- Exercise aim:
Give the number of lines in the data that hold the word "Blender", and nothing else.

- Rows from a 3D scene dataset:
((

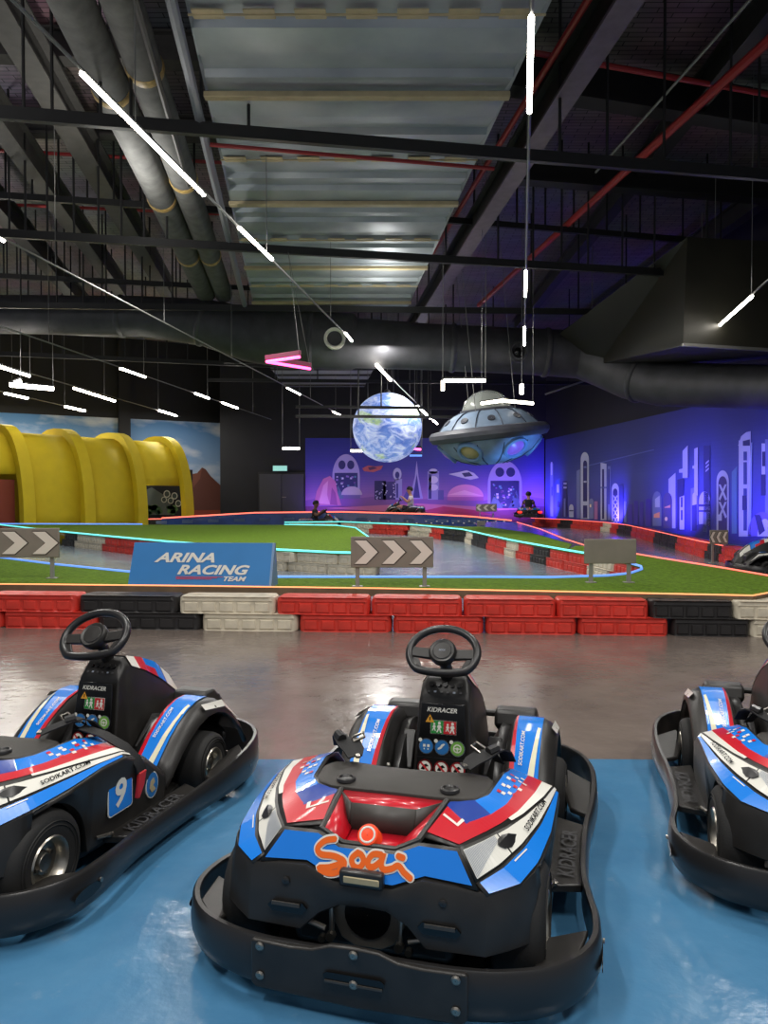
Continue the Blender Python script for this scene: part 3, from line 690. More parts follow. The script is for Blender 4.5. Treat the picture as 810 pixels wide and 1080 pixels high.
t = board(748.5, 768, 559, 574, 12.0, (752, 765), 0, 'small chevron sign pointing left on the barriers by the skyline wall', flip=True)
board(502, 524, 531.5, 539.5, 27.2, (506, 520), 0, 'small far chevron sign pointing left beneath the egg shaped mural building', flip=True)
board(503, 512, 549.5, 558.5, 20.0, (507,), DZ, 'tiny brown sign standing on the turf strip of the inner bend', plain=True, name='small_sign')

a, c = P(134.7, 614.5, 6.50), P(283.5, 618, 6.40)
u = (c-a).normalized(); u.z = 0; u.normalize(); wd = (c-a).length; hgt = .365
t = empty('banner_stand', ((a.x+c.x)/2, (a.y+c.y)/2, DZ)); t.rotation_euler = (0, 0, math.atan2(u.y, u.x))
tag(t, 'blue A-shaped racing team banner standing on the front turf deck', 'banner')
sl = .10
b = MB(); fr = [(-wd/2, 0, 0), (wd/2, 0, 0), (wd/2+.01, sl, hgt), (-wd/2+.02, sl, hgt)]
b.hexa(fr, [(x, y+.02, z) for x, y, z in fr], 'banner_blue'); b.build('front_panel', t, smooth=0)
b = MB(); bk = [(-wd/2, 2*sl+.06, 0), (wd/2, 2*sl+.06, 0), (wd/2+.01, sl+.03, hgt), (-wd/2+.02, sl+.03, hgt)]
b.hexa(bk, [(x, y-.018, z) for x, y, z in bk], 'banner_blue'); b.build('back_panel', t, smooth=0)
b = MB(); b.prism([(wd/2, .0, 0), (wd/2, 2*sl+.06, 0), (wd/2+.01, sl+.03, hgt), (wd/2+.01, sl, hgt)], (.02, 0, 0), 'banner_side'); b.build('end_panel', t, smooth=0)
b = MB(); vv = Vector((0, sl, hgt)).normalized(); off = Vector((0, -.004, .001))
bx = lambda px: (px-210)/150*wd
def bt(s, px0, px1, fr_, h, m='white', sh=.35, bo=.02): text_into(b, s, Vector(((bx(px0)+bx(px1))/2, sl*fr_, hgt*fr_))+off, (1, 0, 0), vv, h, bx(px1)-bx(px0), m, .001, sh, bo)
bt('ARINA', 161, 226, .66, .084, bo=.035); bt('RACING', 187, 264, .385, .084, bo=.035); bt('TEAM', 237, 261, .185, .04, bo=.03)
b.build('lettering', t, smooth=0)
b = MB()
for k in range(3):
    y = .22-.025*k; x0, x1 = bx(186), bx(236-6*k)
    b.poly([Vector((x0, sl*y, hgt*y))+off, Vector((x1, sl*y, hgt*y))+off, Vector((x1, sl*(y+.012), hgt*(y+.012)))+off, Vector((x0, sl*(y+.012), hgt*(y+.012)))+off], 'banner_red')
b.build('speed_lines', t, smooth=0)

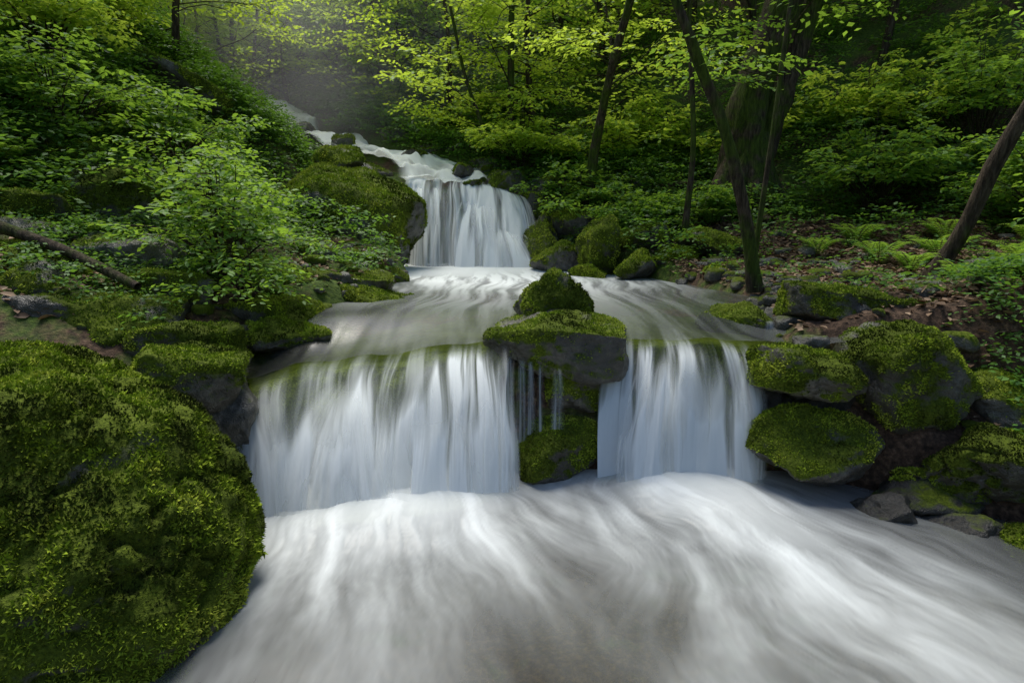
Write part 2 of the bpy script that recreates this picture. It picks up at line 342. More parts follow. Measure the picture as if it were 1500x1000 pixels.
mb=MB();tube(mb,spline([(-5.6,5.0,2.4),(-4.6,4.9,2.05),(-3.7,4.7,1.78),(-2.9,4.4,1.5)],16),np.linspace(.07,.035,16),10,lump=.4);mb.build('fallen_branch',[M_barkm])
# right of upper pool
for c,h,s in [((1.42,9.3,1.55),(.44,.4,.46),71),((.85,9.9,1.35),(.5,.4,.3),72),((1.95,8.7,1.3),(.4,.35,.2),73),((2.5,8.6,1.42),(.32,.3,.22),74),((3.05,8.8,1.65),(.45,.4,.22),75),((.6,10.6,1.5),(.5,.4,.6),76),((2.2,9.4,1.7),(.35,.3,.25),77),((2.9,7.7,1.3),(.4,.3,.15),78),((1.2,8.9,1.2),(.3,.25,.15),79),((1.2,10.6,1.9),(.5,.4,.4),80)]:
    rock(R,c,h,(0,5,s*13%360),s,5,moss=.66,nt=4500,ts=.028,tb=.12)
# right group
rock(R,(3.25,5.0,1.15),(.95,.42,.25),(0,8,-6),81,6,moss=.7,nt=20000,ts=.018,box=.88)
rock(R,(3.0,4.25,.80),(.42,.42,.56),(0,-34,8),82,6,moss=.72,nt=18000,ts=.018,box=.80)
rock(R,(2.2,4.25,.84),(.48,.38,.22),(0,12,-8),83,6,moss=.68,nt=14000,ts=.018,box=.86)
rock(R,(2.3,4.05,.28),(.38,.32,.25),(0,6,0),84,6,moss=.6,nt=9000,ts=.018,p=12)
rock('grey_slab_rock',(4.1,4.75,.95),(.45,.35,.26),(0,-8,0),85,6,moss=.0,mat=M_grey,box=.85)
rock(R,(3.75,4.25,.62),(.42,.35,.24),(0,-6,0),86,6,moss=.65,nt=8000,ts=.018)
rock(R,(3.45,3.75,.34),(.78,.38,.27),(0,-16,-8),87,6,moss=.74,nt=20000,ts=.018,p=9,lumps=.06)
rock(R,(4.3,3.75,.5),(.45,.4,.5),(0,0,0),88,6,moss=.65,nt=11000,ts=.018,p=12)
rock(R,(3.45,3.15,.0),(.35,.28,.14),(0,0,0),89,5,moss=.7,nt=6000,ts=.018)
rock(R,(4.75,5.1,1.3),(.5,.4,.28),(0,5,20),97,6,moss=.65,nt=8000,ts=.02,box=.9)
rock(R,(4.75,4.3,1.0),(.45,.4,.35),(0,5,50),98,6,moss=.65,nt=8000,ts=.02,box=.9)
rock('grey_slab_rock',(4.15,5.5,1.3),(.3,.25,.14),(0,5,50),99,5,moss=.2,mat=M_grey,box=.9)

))
((

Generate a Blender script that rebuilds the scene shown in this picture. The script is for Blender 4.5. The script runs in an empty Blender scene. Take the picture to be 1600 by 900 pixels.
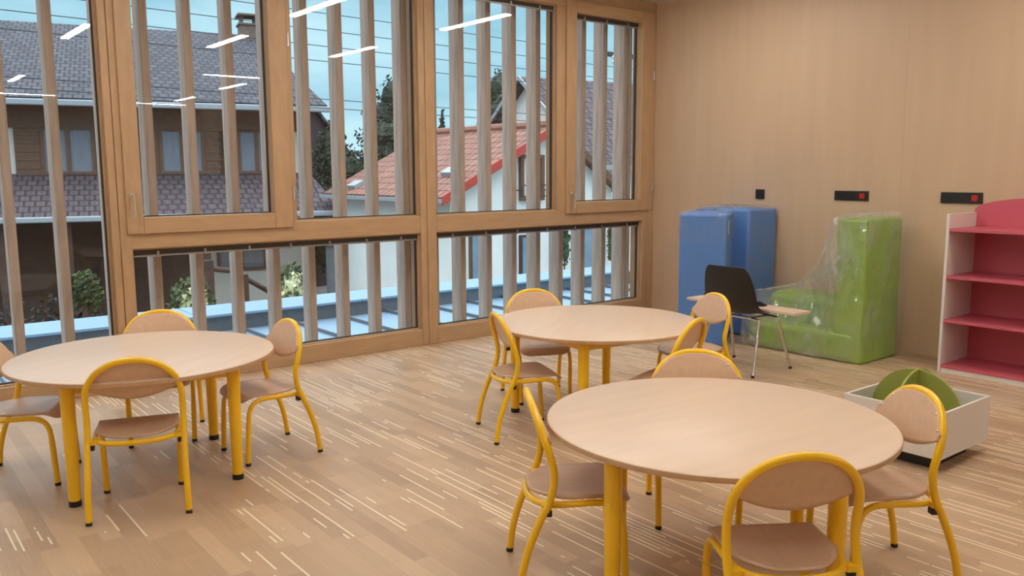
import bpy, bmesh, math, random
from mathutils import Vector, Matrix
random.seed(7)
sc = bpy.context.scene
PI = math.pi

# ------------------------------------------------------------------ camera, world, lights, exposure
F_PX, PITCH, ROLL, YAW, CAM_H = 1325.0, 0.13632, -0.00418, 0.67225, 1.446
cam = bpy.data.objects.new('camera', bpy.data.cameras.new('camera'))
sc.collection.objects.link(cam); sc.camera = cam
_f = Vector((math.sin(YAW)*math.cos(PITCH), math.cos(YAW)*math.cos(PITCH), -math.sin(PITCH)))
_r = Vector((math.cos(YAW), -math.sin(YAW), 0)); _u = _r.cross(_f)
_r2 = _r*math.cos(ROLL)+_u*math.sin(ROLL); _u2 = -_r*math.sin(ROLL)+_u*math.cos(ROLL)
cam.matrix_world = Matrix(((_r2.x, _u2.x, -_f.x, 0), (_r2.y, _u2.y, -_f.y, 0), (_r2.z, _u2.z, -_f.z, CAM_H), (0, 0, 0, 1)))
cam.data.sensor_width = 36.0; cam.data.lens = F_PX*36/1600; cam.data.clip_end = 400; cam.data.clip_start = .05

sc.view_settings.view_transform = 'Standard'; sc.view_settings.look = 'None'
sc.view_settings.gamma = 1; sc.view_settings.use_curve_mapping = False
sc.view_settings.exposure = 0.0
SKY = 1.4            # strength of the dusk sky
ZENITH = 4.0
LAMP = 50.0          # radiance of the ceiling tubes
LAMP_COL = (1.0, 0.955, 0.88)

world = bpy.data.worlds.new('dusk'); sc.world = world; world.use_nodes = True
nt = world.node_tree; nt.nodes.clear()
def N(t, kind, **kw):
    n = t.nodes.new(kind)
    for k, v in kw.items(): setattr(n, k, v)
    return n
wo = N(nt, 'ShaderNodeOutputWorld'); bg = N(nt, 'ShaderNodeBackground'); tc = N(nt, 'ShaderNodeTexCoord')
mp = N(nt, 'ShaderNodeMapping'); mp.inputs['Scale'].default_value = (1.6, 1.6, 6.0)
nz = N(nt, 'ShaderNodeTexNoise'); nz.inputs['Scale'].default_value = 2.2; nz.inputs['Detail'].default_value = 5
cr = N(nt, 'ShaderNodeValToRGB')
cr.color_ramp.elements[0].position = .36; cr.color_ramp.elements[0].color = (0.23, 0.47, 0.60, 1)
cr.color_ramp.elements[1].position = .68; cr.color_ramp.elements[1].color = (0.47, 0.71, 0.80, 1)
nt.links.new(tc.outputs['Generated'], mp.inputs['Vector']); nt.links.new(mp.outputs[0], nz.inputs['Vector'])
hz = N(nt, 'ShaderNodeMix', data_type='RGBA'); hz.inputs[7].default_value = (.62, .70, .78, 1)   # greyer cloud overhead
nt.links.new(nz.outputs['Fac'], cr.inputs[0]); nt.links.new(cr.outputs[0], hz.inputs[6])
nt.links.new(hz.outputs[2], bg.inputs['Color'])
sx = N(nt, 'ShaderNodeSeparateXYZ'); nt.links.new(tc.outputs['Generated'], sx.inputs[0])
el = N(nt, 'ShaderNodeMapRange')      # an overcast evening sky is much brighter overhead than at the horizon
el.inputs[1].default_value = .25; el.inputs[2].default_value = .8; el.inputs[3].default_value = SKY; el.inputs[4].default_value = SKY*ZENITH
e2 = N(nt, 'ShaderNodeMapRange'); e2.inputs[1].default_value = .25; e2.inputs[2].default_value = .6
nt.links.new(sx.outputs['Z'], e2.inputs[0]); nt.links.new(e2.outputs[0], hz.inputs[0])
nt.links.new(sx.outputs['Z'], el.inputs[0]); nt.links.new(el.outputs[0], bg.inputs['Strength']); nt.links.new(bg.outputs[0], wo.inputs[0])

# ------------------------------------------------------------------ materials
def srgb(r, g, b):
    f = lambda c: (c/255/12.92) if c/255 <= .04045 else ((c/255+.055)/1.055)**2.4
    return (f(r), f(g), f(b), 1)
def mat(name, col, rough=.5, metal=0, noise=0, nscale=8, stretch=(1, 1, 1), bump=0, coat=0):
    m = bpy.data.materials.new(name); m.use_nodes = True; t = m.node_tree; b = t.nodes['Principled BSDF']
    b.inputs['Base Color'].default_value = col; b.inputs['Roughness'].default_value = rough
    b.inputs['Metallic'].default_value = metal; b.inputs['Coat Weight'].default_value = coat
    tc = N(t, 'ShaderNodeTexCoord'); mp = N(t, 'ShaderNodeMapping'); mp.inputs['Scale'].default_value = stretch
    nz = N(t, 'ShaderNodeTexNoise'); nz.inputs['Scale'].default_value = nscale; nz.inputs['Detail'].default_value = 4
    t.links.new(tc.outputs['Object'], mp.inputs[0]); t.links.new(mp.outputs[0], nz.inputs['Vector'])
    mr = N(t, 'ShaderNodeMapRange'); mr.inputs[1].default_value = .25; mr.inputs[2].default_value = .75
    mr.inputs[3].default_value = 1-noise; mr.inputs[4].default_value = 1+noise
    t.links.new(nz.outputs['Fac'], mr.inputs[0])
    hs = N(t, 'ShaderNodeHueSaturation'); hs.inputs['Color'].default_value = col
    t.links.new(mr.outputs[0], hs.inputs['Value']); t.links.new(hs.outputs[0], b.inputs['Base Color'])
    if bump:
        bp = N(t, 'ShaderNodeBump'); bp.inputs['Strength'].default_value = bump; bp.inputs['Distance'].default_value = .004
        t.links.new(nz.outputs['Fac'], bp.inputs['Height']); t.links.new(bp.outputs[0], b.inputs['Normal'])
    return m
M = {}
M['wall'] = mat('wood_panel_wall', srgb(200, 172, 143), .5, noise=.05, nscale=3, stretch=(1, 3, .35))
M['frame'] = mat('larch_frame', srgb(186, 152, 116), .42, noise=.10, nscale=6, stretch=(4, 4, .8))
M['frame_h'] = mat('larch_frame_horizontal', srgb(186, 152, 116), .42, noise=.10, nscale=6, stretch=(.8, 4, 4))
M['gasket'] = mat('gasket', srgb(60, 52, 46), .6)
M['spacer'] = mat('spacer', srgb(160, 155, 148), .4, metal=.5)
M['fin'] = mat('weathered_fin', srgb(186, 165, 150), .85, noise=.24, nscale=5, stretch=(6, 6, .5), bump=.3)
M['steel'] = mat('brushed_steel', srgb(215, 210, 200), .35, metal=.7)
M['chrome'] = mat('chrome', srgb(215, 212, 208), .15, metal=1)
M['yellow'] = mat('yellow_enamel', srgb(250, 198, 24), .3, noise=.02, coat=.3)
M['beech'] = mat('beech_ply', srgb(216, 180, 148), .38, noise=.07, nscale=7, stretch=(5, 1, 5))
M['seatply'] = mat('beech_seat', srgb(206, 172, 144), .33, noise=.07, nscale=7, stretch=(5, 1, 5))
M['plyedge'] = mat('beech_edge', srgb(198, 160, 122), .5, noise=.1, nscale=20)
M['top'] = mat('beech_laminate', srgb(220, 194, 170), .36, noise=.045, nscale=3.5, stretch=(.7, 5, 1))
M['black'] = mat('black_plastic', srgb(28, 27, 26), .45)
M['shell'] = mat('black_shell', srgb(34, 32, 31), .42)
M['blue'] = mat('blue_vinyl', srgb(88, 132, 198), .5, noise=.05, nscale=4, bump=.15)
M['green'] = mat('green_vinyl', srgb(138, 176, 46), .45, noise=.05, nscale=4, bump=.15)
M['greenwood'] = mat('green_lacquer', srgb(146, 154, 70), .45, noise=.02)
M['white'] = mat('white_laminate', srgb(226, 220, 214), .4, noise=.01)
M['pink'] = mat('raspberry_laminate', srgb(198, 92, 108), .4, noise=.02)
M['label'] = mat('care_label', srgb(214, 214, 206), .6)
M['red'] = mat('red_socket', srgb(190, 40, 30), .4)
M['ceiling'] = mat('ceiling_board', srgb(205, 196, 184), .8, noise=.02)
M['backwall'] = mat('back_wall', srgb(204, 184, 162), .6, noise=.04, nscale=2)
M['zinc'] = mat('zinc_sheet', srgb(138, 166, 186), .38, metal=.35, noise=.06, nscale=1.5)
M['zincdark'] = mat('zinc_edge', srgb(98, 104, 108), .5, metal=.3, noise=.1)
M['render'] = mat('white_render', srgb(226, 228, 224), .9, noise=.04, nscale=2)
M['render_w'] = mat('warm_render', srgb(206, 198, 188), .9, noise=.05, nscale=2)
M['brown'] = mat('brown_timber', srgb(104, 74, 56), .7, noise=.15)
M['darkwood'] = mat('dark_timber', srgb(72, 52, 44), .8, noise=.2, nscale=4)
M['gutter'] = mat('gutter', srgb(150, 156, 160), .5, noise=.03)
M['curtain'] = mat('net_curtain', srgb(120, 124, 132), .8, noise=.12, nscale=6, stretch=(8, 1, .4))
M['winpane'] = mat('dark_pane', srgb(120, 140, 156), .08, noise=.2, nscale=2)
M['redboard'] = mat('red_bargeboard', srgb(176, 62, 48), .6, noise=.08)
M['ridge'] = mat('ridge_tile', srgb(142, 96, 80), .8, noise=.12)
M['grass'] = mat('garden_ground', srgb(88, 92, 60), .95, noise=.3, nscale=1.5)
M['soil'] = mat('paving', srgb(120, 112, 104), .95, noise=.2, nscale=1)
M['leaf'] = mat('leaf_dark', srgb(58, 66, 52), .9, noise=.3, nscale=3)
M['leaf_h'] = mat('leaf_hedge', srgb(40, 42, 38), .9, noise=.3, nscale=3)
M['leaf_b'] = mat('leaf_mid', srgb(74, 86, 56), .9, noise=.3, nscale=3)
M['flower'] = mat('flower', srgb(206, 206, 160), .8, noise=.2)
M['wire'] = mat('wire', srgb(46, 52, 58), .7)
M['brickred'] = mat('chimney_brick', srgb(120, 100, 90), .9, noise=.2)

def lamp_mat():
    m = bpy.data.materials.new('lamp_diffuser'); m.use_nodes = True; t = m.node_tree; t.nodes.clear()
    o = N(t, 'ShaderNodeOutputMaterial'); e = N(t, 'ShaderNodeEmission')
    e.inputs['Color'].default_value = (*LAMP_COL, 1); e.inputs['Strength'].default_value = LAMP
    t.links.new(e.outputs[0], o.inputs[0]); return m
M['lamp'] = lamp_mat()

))

- The reply:
2